• [What to produce]: Beginning with the first line below, please repeat the material exactly, ending with the line that includes "return (px - CX) / F * Y".

# Source data start

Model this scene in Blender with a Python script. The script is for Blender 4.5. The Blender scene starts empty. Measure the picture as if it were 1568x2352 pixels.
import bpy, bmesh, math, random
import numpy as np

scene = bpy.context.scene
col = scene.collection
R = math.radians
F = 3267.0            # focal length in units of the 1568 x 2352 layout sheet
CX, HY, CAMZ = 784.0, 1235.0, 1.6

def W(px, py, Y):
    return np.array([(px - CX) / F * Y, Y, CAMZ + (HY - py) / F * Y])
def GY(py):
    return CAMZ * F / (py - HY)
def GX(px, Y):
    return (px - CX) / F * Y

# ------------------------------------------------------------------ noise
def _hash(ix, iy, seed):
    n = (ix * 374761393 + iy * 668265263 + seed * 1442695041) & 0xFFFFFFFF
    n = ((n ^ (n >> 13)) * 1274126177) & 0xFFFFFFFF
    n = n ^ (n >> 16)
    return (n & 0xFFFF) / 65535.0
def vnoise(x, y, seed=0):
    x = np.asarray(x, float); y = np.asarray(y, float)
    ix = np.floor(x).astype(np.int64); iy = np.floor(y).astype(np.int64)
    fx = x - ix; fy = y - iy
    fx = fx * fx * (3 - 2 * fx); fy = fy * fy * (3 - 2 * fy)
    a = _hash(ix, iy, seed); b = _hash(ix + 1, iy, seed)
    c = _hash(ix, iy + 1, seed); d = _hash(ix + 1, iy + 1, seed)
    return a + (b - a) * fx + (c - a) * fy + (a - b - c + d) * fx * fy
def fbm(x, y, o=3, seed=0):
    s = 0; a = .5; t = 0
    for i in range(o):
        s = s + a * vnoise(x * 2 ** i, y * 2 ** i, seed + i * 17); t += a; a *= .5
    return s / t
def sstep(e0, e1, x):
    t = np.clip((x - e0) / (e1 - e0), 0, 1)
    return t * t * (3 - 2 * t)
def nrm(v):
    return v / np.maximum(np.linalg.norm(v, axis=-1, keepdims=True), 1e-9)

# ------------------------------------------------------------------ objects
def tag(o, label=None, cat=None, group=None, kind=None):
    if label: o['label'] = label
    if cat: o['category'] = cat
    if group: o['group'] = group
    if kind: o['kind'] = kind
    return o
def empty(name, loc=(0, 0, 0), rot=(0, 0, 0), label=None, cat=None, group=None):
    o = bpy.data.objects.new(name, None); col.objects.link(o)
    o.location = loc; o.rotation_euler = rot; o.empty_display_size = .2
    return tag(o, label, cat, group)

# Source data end

• [Complete answer]:
Model this scene in Blender with a Python script. The script is for Blender 4.5. The Blender scene starts empty. Measure the picture as if it were 1568x2352 pixels.
import bpy, bmesh, math, random
import numpy as np

scene = bpy.context.scene
col = scene.collection
R = math.radians
F = 3267.0            # focal length in units of the 1568 x 2352 layout sheet
CX, HY, CAMZ = 784.0, 1235.0, 1.6

def W(px, py, Y):
    return np.array([(px - CX) / F * Y, Y, CAMZ + (HY - py) / F * Y])
def GY(py):
    return CAMZ * F / (py - HY)
def GX(px, Y):
    return (px - CX) / F * Y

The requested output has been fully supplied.